Juan Pablo II proclamó ayer beatos a los papas Pío IX y Juan
XXIII, dos personalidades absolutamente contrapuestas. Tanto es
así, que, en el caso del primero, se hace difícil entender la
decisión del Vaticano, por cuanto Pío IX, que proclamó la
infalibilidad papal, fue claramente antisemita, se opuso al
racionalismo y al liberalismo y reforzó el planteamiento de una
Iglesia dominada por un poder absoluto desde el Concilio Vaticano
I. Por contra, Juan XXIII fue el iniciador del Concilio Vaticano
II, y en su encíclica «Pacem in terris» defiende las libertades y
los derechos sociales y económicos del hombre.
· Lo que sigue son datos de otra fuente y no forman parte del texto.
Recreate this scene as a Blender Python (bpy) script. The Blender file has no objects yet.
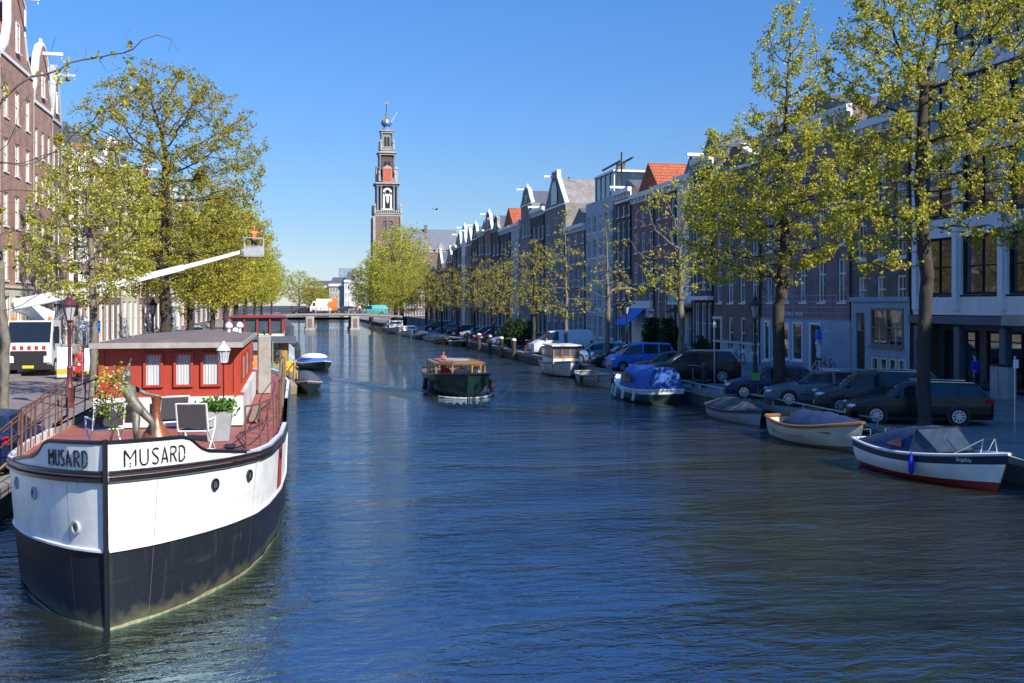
import bpy, math, random
import numpy as np
from mathutils import Vector, Matrix
R = math.radians
sc = bpy.context.scene
# ------------------------------------------------------------------ camera, sky, sun, exposure
EYE = 4.7                      # eye height over the water (z = 0); X runs across the canal, Y along it
FPX = 1000.0
cam_d = bpy.data.cameras.new('camera')
cam_d.sensor_width = 36
cam_d.lens = 36 * FPX / 1024
cam_d.shift_y = -36.5 / 1024
cam_d.clip_start = .1
cam_d.clip_end = 6000
cam = bpy.data.objects.new('camera', cam_d)
sc.collection.objects.link(cam)
cam.location = (0, 0, EYE)
cam.rotation_euler = (R(90), 0, -math.atan(.22))
sc.camera = cam
SUN_AZ, SUN_EL = 147.0, 37.0
w = bpy.data.worlds.new('World'); sc.world = w; w.use_nodes = True
nt = w.node_tree
sky = nt.nodes.new('ShaderNodeTexSky'); sky.sky_type = 'NISHITA'; sky.sun_disc = False
sky.sun_elevation = R(SUN_EL); sky.sun_rotation = R(SUN_AZ)
sky.air_density = 1.0; sky.dust_density = 0; sky.ozone_density = 6; sky.altitude = 0
bg = nt.nodes['Background']; bg.inputs[1].default_value = .125
hs = nt.nodes.new('ShaderNodeHueSaturation'); hs.inputs['Saturation'].default_value = 1.25; hs.inputs['Hue'].default_value = .505
nt.links.new(sky.outputs[0], hs.inputs['Color'])
wtc = nt.nodes.new('ShaderNodeTexCoord'); wsp = nt.nodes.new('ShaderNodeSeparateXYZ'); nt.links.new(wtc.outputs['Generated'], wsp.inputs[0])
wr = nt.nodes.new('ShaderNodeValToRGB'); we = wr.color_ramp.elements        # a clearer, deeper horizon than the model's
we[0].position = 0; we[0].color = (.40, .40, .52, 1); we[1].position = 1; we[1].color = (1.7, 1.5, 1.5, 1)
for p_, c_ in ((.03, (.42, .41, .48)), (.075, (.50, .46, .48)), (.124, (.64, .54, .52)), (.182, (.79, .62, .61)), (.28, (1.05, .75, .70)), (.42, (.95, .78, .78)), (.65, (1.5, 1.3, 1.3))):
    k_ = we.new(p_); k_.color = (*c_, 1)
nt.links.new(wsp.outputs[2], wr.inputs[0])
wm = nt.nodes.new('ShaderNodeVectorMath'); wm.operation = 'MULTIPLY'; nt.links.new(hs.outputs[0], wm.inputs[0]); nt.links.new(wr.outputs[0], wm.inputs[1])
nt.links.new(wm.outputs[0], bg.inputs[0])
sl = bpy.data.lights.new('sun', 'SUN'); sl.energy = 3.9; sl.angle = R(.5); sl.color = (1, .94, .85)
so = bpy.data.objects.new('sun', sl); sc.collection.objects.link(so)
sd = Vector((math.sin(R(SUN_AZ)) * math.cos(R(SUN_EL)), math.cos(R(SUN_AZ)) * math.cos(R(SUN_EL)), math.sin(R(SUN_EL))))
so.rotation_euler = sd.to_track_quat('Z', 'Y').to_euler()
so.location = (20, -20, 40)
vs = sc.view_settings
vs.view_transform = 'Standard'; vs.look = 'None'; vs.gamma = 1; vs.exposure = .95
vs.use_curve_mapping = False
sc.cycles.max_bounces = 6; sc.cycles.diffuse_bounces = 4; sc.cycles.glossy_bounces = 3
sc.cycles.transmission_bounces = 4; sc.cycles.transparent_max_bounces = 6
sc.cycles.caustics_reflective = False; sc.cycles.caustics_refractive = False

# ------------------------------------------------------------------ helpers
CA, SA = math.cos(math.atan(.22)), math.sin(math.atan(.22))
def uv(px, d):                      # a distance in front of the camera and a sight line -> across, along
    X = (px - 512) / FPX * d
    return CA * X + SA * d, -SA * X + CA * d
def depth(z, py): return (EYE - z) * FPX / (py - 305)
def on(px, py, z):                  # where a sight line meets the height z
    return uv(px, depth(z, py))
def face_u(px, v):                  # where a sight line meets a facade plane at v
    r = (px - 512) / FPX
    d = v / (CA * r + SA)
    return -SA * r * d + CA * d, d

def tag(o, label=None, cat=None, group=None, kind=None):
    if label: o['label'] = label
    if cat: o['category'] = cat
    if group: o['group'] = group
    if kind: o['kind'] = kind
    return o
def thing(name, label, cat, loc=(0, 0, 0), rz=0, group=None, scale=None):
    o = bpy.data.objects.new(name, None); sc.collection.objects.link(o)
    o.empty_display_size = .2
    o.location = loc; o.rotation_euler = (0, 0, rz)
    if scale: o.scale = scale if hasattr(scale, '__len__') else (scale,) * 3
    return tag(o, label, cat, group)
def link(o, parent=None):
    sc.collection.objects.link(o)
    if parent is not None: o.parent = parent
    return o
KIDS = {}
def copy_tree(o, parent=None):
    c = o.copy(); sc.collection.objects.link(c)
    if parent is not None: c.parent = parent
    for ch in list(o.children): copy_tree(ch, c)
    return c
def clone(o, label, loc, rz=None, scale=None, group=None):
    c = copy_tree(o); c.location = loc
    if rz is not None: c.rotation_euler = (0, 0, rz)
    if scale: c.scale = scale if hasattr(scale, '__len__') else (scale,) * 3
    c['label'] = label
    if group: c['group'] = group
    return c

class MB:
    def __init__(s): s.v = []; s.f = []; s.m = []; s.mi = 0; s.T = None
    def add(s, vs, fs):
        o = len(s.v)
        if s.T is not None: vs = [tuple(s.T @ Vector(p)) for p in vs]
        s.v += [tuple(p) for p in vs]; s.f += [tuple(i + o for i in f) for f in fs]; s.m += [s.mi] * len(fs)
        return s
    def box(s, x0, x1, y0, y1, z0, z1):
        return s.add([(x0, y0, z0), (x1, y0, z0), (x1, y1, z0), (x0, y1, z0), (x0, y0, z1), (x1, y0, z1), (x1, y1, z1), (x0, y1, z1)],
                     [(0, 3, 2, 1), (4, 5, 6, 7), (0, 1, 5, 4), (1, 2, 6, 5), (2, 3, 7, 6), (3, 0, 4, 7)])
    def bbox(s, x0, x1, y0, y1, z0, z1, b=.02):      # box with chamfered vertical edges and top
        P = [(x0 + b, y0), (x1 - b, y0), (x1, y0 + b), (x1, y1 - b), (x1 - b, y1), (x0 + b, y1), (x0, y1 - b), (x0, y0 + b)]
        cx, cy = (x0 + x1) / 2, (y0 + y1) / 2
        kx, ky = 1 - b / (abs(x1 - x0) / 2), 1 - b / (abs(y1 - y0) / 2)
        v = [(x, y, z0) for x, y in P] + [(x, y, z1 - b) for x, y in P] + [(cx + (x - cx) * kx, cy + (y - cy) * ky, z1) for x, y in P]
        f = [tuple(range(7, -1, -1)), tuple(range(16, 24))]
        for k in (0, 8):
            for i in range(8): f.append((k + i, k + (i + 1) % 8, k + 8 + (i + 1) % 8, k + 8 + i))
        return s.add(v, f)
    def prism(s, pts, a0, a1, axis='y'):             # outline extruded along an axis
        n = len(pts)
        def mk(p, a): return (p[0], a, p[1]) if axis == 'y' else (a, p[0], p[1]) if axis == 'x' else (p[0], p[1], a)
        v = [mk(p, a0) for p in pts] + [mk(p, a1) for p in pts]
        f = [tuple(range(n)), tuple(range(2 * n - 1, n - 1, -1))] + [(i, i + n, (i + 1) % n + n, (i + 1) % n) for i in range(n)]
        return s.add(v, f)
    def tube(s, pts, r, n=6, cap=True):
        pts = [Vector(p) for p in pts]
        rs = r if hasattr(r, '__len__') else [r] * len(pts)
        v = []; f = []
        up = Vector((0, 0, 1))
        for i, p in enumerate(pts):
            d = (pts[min(i + 1, len(pts) - 1)] - pts[max(i - 1, 0)]).normalized()
            a = d.cross(up)
            if a.length < .1: a = d.cross(Vector((1, 0, 0)))
            a.normalize(); b = d.cross(a)
            for k in range(n):
                t = 2 * math.pi * (k + .5) / n
                v.append(tuple(p + (a * math.cos(t) + b * math.sin(t)) * rs[i]))
        for i in range(len(pts) - 1):
            for k in range(n): f.append((i * n + k, i * n + (k + 1) % n, (i + 1) * n + (k + 1) % n, (i + 1) * n + k))
        if cap: f += [tuple(range(n - 1, -1, -1)), tuple((len(pts) - 1) * n + k for k in range(n))]
        return s.add(v, f)
    def lathe(s, prof, n=12, c=(0, 0, 0)):           # (radius, z) profile round a vertical axis
        v = []; f = []
        for r, z in prof:
            for k in range(n):
                t = 2 * math.pi * k / n
                v.append((c[0] + r * math.cos(t), c[1] + r * math.sin(t), c[2] + z))
        for i in range(len(prof) - 1):
            for k in range(n): f.append((i * n + k, i * n + (k + 1) % n, (i + 1) * n + (k + 1) % n, (i + 1) * n + k))
        f += [tuple(range(n - 1, -1, -1)), tuple((len(prof) - 1) * n + k for k in range(n))]
        return s.add(v, f)
    def disc(s, c, r, axis='y', t=.02, n=16, inner=0):
        v = []; f = []
        def q(a, b, h): return (c[0] + a, c[1] + h, c[2] + b) if axis == 'y' else (c[0] + h, c[1] + a, c[2] + b) if axis == 'x' else (c[0] + a, c[1] + b, c[2] + h)
        for h in (-t / 2, t / 2):
            for rr in ((r, inner) if inner else (r,)):
                for k in range(n):
                    a = 2 * math.pi * k / n; v.append(q(rr * math.cos(a), rr * math.sin(a), h))
        if inner:
            for k in range(n):
                j = (k + 1) % n
                f += [(k, j, n + j, n + k), (2 * n + k, 3 * n + k, 3 * n + j, 2 * n + j), (k, 2 * n + k, 2 * n + j, j), (n + k, n + j, 3 * n + j, 3 * n + k)]
        else:
            f += [tuple(range(n)), tuple(range(2 * n - 1, n - 1, -1))] + [(k, n + k, n + (k + 1) % n, (k + 1) % n) for k in range(n)]
        return s.add(v, f)
    def grid(s, rows, closed=False, flip=False):     # rows of points
        n = len(rows[0]); v = [p for r in rows for p in r]; f = []
        for i in range(len(rows) - 1):
            for k in range(n if closed else n - 1):
                a = (i * n + k, i * n + (k + 1) % n, (i + 1) * n + (k + 1) % n, (i + 1) * n + k)
                f.append(a[::-1] if flip else a)
        return s.add(v, f)
    def poly(s, pts): return s.add(pts, [tuple(range(len(pts)))])
    def ball(s, c, r, n=10, m=7):
        rr = r if hasattr(r, '__len__') else (r, r, r)
        rows = []
        for i in range(m + 1):
            t = math.pi * i / m
            rows.append([(c[0] + rr[0] * math.sin(t) * math.cos(2 * math.pi * k / n), c[1] + rr[1] * math.sin(t) * math.sin(2 * math.pi * k / n), c[2] + rr[2] * math.cos(t)) for k in range(n)])
        return s.grid(rows, closed=True)
    def mesh(s, name, mats, smooth=False):
        me = bpy.data.meshes.new(name); me.from_pydata(s.v, [], s.f); 
        for m in (mats if isinstance(mats, (list, tuple)) else [mats]): me.materials.append(m)
        if any(s.m): me.polygons.foreach_set('material_index', s.m)
        if smooth:
            me.polygons.foreach_set('use_smooth', [True] * len(s.f))
            try: me.set_sharp_from_angle(angle=R(smooth if smooth is not True else 40))
            except Exception: pass
        me.validate(); me.update()
        return me
    def build(s, name, mats, parent=None, smooth=False, loc=None, label=None):
        o = bpy.data.objects.new(name, s.mesh(name, mats, smooth))
        if loc is not None: o.location = loc
        if label: o['label'] = label
        return link(o, parent)

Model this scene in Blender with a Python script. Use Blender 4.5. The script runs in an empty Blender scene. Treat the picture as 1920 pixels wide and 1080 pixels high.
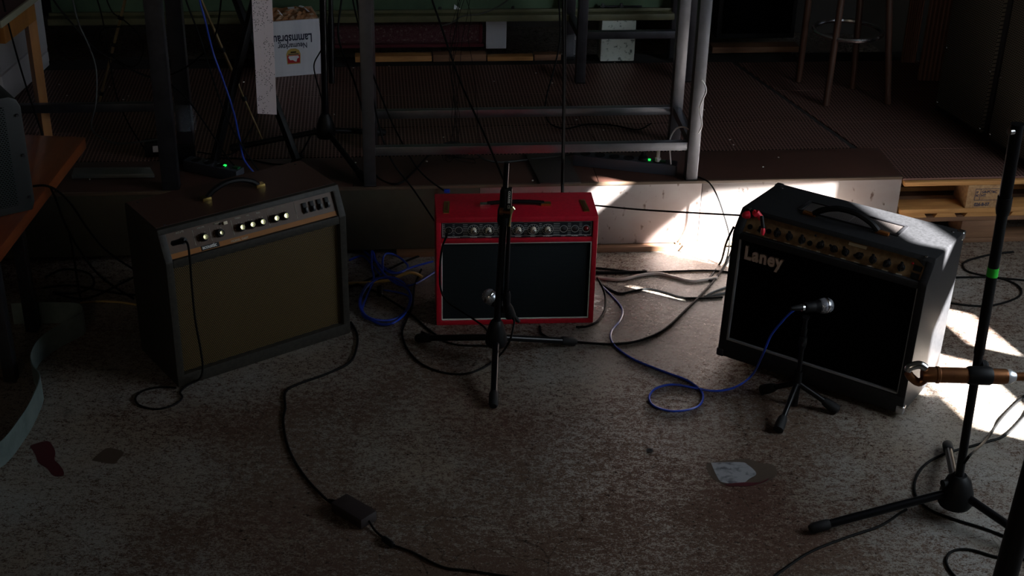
import bpy, bmesh, math, random
from mathutils import Vector, Matrix, Quaternion

random.seed(7)
SC = bpy.context.scene
COL = SC.collection

# ------------------------------------------------------------------ camera
FPX = 2666.7
CAM_H, PITCH, ROLL = 2.5, math.radians(27.8), math.radians(-1.3)
_F = Vector((0, math.cos(PITCH), -math.sin(PITCH)))
_R0 = Vector((1, 0, 0))
_U0 = _R0.cross(_F)
_R = math.cos(ROLL) * _R0 - math.sin(ROLL) * _U0
_U = _R.cross(_F)
_C = Vector((0, 0, CAM_H))
cd = bpy.data.cameras.new('camera')
cam = bpy.data.objects.new('camera', cd)
COL.objects.link(cam)
cd.lens, cd.sensor_width, cd.clip_start = 50, 36, 0.05
_m = Matrix((_R, _U, -_F)).transposed().to_4x4()
_m.translation = _C
cam.matrix_world = _m
SC.camera = cam

# ------------------------------------------------------------------ light and exposure
SC.view_settings.view_transform = 'Standard'
SC.view_settings.look = 'None'
SC.view_settings.gamma = 1
SC.view_settings.exposure = 0.0
SC.view_settings.use_curve_mapping = False
w = bpy.data.worlds.new('world')
SC.world = w
w.use_nodes = True
w.node_tree.nodes['Background'].inputs[0].default_value = (0.66, 0.57, 0.46, 1)
w.node_tree.nodes['Background'].inputs[1].default_value = 0.008

SUN = Vector((-.89, .40, -.66)).normalized()
sd = bpy.data.lights.new('sun', 'SUN')
sd.energy, sd.angle, sd.color = 190, math.radians(.8), (1, .98, .965)
so = bpy.data.objects.new('sun', sd)
COL.objects.link(so)
so.rotation_euler = SUN.to_track_quat('-Z', 'Y').to_euler()


def area(name, loc, target, sx, sy, power, color):
    d = bpy.data.lights.new(name, 'AREA')
    d.shape, d.size, d.size_y, d.energy, d.color = 'RECTANGLE', sx, sy, power, color
    o = bpy.data.objects.new(name, d)
    COL.objects.link(o)
    o.location = loc
    o.rotation_euler = (Vector(target) - Vector(loc)).to_track_quat('-Z', 'Y').to_euler()
    return o


area('window_daylight', (3.22, 3.45, 1.75), (0.6, 3.8, 0.0), 2.0, 1.3, 62, (.80, .90, 1.0))
area('warm_fill', (-1.2, -3.2, 3.0), (0, 4.2, 0.2), 1.6, 1.6, 17, (1.0, .84, .64))  # added warm fill from behind the camera, no known window there


# ------------------------------------------------------------------ helpers
def ray(px, py):
    return _F + _R * ((px - 960) / FPX) - _U * ((py - 540) / FPX)


def G(px, py, z=0.0):
    d = ray(px, py)
    return _C + d * ((z - CAM_H) / d.z)


def AY(px, py, Y):
    d = ray(px, py)
    return _C + d * (Y / d.y)


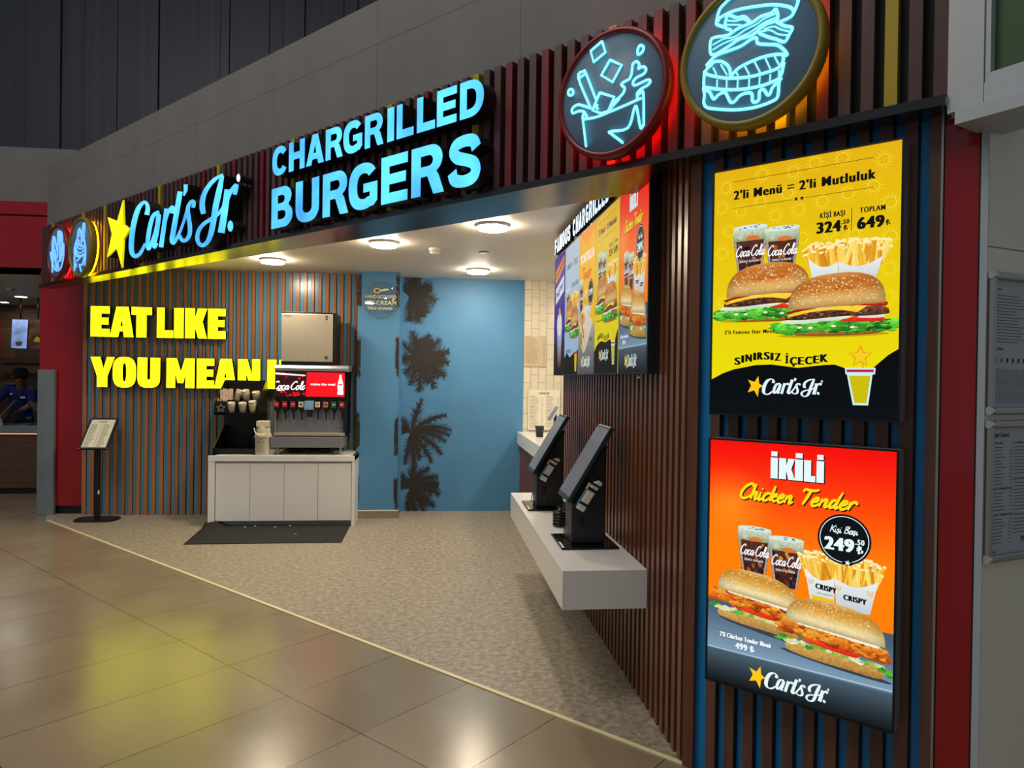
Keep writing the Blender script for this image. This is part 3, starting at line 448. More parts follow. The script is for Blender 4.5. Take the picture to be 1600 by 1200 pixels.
# blue mural wall, pillar and tiled wall
b = MB(); b.box((-0.43, 9.14, 0), (1.14, 9.24, CZ), 'mural_blue'); WB = b
b = MB(); b.box((-0.93, 8.72, 0.09), (-0.43, 9.2, CZ), 'mural_blue'); WP = b
b = MB(); b.box((1.14, 9.145, 0), (3.7, 9.24, CZ), 'tile_wall')
struct(b.make('wall_kitchen'), 'cream brick-shaped wall tiles behind the order counter')
b = MB(); b.box((-0.945, 8.705, 0), (-0.415, 8.74, 0.085), 'kitchen_grout'); b.box((-0.945, 8.70, 0.085), (-0.415, 8.735, 0.095), 'white_matt')
b.prism([(8.70, 0), (9.14, 0), (9.14, 0.02), (8.75, 0.09), (8.70, 0.095)], -0.425, -0.412, 'kitchen_grout', axis='X')
struct(b.make('baseboard_pillar'), 'stone skirting round the blue pillar')
b = MB(); b.box((3.7, 3.0, 0), (3.8, 9.3, CZ), 'white_matt')
struct(b.make('wall_kitchen_side'))

def palm(b, cx, cz, fronds, y, xmin, xmax=99, seed=0, reps=1):
    """silhouette of a palm crown printed on the wall: each frond a bent rib with pointed leaflets"""
    r = random.Random(seed)
    r2 = random.Random(seed + 99)
    def flat(q):
        d = r2.uniform(0, .004); return [(min(max(p[0], xmin), xmax), y - d, p[1]) for p in q]
    for ang, ln, droop, wd in fronds:
        pts = []; a = math.radians(ang); px, pz = cx, cz
        for i in range(29):
            pts.append((px, pz)); a -= math.radians(droop) / 28 * (1 if math.cos(math.radians(ang)) >= 0 else -1)
            px += math.cos(a) * ln / 28; pz += math.sin(a) * ln / 28
        L, Rr = ribbon(pts, [0.018, 0.042, 0.04, 0.006])
        for i in range(len(L) - 1):
            q = [L[i], L[i + 1], Rr[i + 1], Rr[i]]
            if max(p[0] for p in q) > xmin and min(p[0] for p in q) < xmax: b.face(flat(q), 'palm')
        for i in range(3, 29):
            for sd in (1, -1):
                for rep in range(reps):
                    p = pts[i]; q = pts[i - 1]; t = math.atan2(p[1] - q[1], p[0] - q[0]); t2 = t + sd * math.radians(r.uniform(34, 62))
                    l = wd * (0.45 + 0.75 * math.sin(PI * min(1, (i - 1) / 27.0 * 0.85 + 0.12))) * r.uniform(0.75, 1.15)
                    w = 0.008
                    o = (p[0] - math.cos(t) * 0.012 * rep, p[1] - math.sin(t) * 0.012 * rep)
                    tri = [(o[0] - math.cos(t) * w, o[1] - math.sin(t) * w), (o[0] + math.cos(t) * w, o[1] + math.sin(t) * w), (o[0] + math.cos(t2) * l, o[1] + math.sin(t2) * l)]
                    if max(k[0] for k in tri) > xmin + .002 and min(k[0] for k in tri) < xmax - .002 and (xmax < 50 or min(k[0] for k in tri) > xmin - .05): b.face(flat(tri), 'palm')
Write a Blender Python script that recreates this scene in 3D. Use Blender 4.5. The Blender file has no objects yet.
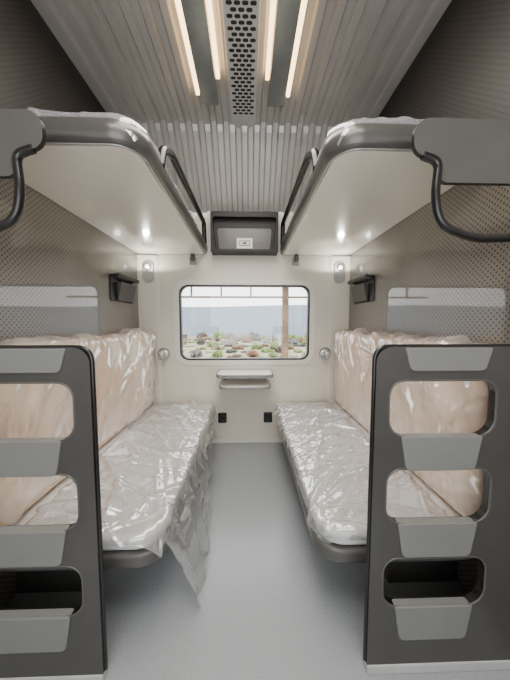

Y, además, da
muestras de un talante dialogante que nada tiene que ver con las
imposiciones de épocas anteriores.
Si la beatificación de Juan XXIII es un justo reconocimiento a
la importante labor llevada a cabo por este pontífice en todos los
ámbitos y, en especial, en la apertura de la Iglesia católica a la
sociedad, la de Pío IX no ha hecho más que reabrir heridas. Prueba
de ello son las declaraciones efectuadas desde el Gobierno israelí,
que «lamenta profundamente» la decisión vaticana.
Es sorprendente, también, que en una época como la nuestra,
marcada por el ecumenismo y el entendimiento entre diferentes
confesiones, se beatifique a un hombre que condenó el
protestantismo.
Hechos como este ponen de relieve las contradicciones del actual
papado y hacen que nos asalte la duda de la capacidad de la
jerarquía católica de avanzar con la sociedad. No es posible
conciliar la necesaria modernización de la Iglesia con ciertos
planteamientos involucionistas. Tal vez sería preciso replantearse
por dónde se debe avanzar, poner orden en el desconcierto y evitar
crear disensiones dentro y fuera de la misma Iglesia católica para
no caer en innecesarios anacronismos.